- **Aim of the exercise**
Copy verbatim the material from its first line to the line that holds "S.camera = camo", including that line.

========================================

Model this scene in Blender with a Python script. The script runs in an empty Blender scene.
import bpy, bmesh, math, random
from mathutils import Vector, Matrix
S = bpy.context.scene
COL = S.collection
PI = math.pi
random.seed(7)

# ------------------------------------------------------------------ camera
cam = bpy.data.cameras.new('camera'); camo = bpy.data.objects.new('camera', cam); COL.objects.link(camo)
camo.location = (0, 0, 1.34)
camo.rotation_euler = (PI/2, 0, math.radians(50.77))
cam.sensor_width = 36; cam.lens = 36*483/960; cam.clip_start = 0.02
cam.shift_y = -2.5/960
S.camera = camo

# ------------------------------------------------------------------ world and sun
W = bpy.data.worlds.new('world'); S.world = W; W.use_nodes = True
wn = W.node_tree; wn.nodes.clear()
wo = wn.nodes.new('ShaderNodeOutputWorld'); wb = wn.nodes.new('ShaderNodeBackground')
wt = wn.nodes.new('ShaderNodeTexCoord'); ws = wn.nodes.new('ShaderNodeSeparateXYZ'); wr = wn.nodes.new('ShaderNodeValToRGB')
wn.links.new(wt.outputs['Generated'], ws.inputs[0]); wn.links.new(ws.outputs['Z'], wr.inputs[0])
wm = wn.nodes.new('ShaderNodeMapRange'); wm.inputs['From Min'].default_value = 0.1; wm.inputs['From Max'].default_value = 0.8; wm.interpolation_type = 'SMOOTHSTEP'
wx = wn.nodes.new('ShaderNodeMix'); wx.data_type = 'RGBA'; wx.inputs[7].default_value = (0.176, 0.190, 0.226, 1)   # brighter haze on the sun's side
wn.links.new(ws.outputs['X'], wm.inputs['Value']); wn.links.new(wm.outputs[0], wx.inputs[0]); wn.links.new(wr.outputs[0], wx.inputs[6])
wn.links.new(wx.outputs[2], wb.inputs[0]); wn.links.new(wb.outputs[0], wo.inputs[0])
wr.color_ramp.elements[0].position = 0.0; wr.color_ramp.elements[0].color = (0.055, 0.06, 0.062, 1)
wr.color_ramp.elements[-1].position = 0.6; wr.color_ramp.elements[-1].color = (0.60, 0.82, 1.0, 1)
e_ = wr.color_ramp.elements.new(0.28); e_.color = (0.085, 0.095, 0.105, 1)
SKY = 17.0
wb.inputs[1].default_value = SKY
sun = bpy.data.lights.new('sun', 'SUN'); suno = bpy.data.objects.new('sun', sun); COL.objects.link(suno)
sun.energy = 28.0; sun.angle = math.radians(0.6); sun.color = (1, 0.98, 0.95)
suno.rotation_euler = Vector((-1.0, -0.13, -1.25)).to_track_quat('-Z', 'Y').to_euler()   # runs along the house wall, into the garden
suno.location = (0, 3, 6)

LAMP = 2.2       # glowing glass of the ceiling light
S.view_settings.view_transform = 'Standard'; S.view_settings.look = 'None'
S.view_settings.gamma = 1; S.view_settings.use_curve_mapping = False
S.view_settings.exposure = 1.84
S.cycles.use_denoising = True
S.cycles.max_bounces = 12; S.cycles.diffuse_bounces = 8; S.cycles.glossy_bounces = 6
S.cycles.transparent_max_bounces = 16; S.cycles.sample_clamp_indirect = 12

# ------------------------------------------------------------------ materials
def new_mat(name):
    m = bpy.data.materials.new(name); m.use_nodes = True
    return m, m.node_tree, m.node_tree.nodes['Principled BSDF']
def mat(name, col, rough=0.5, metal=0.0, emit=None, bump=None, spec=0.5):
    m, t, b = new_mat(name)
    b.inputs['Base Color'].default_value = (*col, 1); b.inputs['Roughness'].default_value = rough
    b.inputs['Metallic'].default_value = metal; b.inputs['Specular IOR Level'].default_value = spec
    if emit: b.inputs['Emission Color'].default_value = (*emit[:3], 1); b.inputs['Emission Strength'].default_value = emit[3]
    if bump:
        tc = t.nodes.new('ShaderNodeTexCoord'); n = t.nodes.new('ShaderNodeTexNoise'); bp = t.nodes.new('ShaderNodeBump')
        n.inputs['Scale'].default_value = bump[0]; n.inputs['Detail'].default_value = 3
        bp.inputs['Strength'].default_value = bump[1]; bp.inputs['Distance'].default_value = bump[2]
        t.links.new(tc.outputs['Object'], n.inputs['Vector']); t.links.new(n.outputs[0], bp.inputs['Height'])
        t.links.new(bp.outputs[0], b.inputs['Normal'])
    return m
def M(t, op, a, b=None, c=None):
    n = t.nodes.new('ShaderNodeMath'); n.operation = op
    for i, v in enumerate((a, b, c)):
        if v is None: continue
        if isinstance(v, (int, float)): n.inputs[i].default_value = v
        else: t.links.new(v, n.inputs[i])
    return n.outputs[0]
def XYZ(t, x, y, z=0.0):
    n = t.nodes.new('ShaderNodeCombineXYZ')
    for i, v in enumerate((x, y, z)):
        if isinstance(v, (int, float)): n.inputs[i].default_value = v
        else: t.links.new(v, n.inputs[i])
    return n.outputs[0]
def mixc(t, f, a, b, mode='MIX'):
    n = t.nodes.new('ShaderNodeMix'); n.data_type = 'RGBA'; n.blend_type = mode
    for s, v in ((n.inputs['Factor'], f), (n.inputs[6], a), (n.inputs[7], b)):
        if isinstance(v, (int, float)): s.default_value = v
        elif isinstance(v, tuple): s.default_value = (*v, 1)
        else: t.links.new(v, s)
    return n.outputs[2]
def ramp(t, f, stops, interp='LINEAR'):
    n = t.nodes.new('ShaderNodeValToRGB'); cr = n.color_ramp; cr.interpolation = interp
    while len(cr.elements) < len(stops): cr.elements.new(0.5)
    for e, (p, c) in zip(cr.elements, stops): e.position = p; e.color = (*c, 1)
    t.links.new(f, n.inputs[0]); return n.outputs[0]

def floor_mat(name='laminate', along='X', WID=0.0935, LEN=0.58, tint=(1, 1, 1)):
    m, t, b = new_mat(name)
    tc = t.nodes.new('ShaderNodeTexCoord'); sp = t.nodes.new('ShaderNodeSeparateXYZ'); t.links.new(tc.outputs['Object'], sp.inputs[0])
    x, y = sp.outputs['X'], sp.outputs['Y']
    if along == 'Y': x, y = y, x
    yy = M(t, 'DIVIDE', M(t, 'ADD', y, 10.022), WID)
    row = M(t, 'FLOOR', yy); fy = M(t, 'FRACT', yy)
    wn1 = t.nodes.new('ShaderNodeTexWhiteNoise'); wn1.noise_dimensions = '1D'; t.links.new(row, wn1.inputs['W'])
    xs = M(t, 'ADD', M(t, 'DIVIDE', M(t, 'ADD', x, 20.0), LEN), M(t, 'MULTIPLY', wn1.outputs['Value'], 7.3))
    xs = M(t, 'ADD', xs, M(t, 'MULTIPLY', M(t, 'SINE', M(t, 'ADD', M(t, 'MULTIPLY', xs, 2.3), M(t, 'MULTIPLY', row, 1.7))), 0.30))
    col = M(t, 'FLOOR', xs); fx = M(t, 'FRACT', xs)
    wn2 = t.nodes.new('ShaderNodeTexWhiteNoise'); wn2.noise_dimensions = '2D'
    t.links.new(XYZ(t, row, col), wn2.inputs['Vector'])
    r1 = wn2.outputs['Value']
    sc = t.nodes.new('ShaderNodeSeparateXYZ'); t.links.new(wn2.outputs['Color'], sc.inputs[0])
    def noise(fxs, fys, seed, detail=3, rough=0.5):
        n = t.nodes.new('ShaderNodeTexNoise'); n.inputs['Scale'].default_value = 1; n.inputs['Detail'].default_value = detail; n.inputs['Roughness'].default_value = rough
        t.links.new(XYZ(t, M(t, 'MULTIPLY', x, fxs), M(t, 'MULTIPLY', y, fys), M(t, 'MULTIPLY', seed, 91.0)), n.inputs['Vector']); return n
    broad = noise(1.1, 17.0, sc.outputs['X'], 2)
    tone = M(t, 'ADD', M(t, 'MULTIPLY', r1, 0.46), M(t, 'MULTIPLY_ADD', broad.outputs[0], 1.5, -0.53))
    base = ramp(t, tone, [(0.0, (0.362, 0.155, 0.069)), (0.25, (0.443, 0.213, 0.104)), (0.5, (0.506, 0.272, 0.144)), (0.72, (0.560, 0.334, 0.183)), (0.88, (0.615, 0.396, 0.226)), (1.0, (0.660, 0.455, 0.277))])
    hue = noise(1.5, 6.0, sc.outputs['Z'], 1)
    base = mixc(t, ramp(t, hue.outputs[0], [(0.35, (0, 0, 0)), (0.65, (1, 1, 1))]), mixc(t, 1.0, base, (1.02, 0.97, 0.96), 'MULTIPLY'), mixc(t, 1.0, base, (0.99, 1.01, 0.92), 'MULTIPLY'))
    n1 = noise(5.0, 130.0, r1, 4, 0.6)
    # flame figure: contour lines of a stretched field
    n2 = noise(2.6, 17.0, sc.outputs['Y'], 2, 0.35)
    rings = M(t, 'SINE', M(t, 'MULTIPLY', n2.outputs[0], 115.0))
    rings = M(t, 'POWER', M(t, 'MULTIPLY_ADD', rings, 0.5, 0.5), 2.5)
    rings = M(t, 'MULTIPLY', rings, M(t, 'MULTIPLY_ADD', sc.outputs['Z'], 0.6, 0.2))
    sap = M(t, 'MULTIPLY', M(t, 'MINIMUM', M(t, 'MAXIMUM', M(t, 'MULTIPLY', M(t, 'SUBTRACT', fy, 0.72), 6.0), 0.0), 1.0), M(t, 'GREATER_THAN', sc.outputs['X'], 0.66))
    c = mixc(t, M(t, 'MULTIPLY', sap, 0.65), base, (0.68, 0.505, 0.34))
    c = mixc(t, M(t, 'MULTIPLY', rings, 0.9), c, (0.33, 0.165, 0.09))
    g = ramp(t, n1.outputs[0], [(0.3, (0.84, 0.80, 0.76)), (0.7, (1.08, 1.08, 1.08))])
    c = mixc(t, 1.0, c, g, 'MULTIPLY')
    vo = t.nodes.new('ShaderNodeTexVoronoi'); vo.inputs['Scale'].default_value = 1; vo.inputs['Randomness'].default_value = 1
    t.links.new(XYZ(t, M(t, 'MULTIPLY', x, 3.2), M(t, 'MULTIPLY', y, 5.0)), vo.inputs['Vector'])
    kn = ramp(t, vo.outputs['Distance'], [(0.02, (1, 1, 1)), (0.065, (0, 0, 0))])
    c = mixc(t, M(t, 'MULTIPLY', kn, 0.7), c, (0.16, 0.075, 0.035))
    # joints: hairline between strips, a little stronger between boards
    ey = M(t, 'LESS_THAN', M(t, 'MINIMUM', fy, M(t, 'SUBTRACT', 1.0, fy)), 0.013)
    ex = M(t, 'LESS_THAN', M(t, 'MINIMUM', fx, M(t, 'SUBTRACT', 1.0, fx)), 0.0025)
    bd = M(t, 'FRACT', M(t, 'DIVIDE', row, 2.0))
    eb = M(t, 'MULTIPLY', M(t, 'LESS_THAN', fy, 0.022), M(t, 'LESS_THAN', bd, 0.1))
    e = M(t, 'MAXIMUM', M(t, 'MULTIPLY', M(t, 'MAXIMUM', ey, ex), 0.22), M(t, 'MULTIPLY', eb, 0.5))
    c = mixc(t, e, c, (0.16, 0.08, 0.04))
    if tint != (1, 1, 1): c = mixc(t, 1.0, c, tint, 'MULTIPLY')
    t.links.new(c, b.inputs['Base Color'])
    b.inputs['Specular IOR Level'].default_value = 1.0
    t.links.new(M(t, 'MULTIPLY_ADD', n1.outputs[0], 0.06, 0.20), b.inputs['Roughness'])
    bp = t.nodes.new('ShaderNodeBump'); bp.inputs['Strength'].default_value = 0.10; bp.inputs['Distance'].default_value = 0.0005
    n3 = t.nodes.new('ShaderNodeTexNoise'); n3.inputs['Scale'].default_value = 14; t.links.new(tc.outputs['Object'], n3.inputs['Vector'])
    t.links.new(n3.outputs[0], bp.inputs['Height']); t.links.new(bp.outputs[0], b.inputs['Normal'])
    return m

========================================

- **Problem solution**
Model this scene in Blender with a Python script. The script runs in an empty Blender scene.
import bpy, bmesh, math, random
from mathutils import Vector, Matrix
S = bpy.context.scene
COL = S.collection
PI = math.pi
random.seed(7)

# ------------------------------------------------------------------ camera
cam = bpy.data.cameras.new('camera'); camo = bpy.data.objects.new('camera', cam); COL.objects.link(camo)
camo.location = (0, 0, 1.34)
camo.rotation_euler = (PI/2, 0, math.radians(50.77))
cam.sensor_width = 36; cam.lens = 36*483/960; cam.clip_start = 0.02
cam.shift_y = -2.5/960
S.camera = camo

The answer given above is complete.